Russian Military Says Fighter Detained In Ukraine Was Discharged In 2016

The Russian military has denied that a Russian man who was detained by government forces in eastern Ukraine in June is an active-duty serviceman.

Footage in which Viktor Ageyev said he was serving in the Russian armed forces on a contractual basis when he was captured was broadcast in Ukraine on July 9.

In a statement released late on July 10, Russia's Southern Military District said that Ageyev was discharged from the military in spring 2016 and now "has nothing to do with the Russian Army."
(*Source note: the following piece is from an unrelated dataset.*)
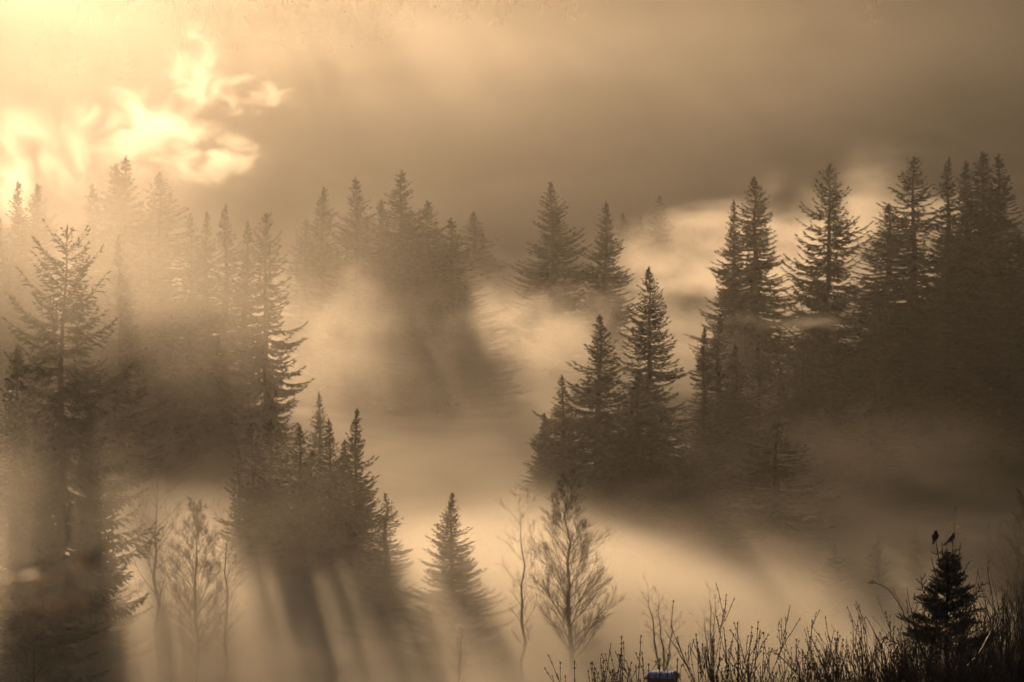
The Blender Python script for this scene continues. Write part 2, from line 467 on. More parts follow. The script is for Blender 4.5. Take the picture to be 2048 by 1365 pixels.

Despite ample evidence, Russia denies accusations by Kyiv and the West that it is providing weapons, training, and personnel to support separatists fighting government forces in a conflict that has killed more than 10,000 people in eastern Ukraine since April 2014.

In Kyiv on July 10, NATO Secretary-General Jens Stoltenberg has called on Russia to remove what he said were thousands of its soldiers from Ukraine "and stop supporting the militants with command-and-control and military equipment."

The Russian denial that Ageyev was an active soldier at the time of his detention echoed developments following the capture of two other Russians, Aleksandr Aleksandrov and Yevgeny Yerofeyev, in May 2015.

The two men initially acknowledged that they were Russian Army soldiers, but retracted those statements after Russia claimed that they were no longer serving.

Aleksandrov and Ageyev were both sentenced to 14 years in prison in May 2016, after being convicted of fighting alongside the Russia-backed separatists in eastern Ukraine. They were later returned to Russia as part of an exchange for Ukrainian military aviator Nadia Savchenko.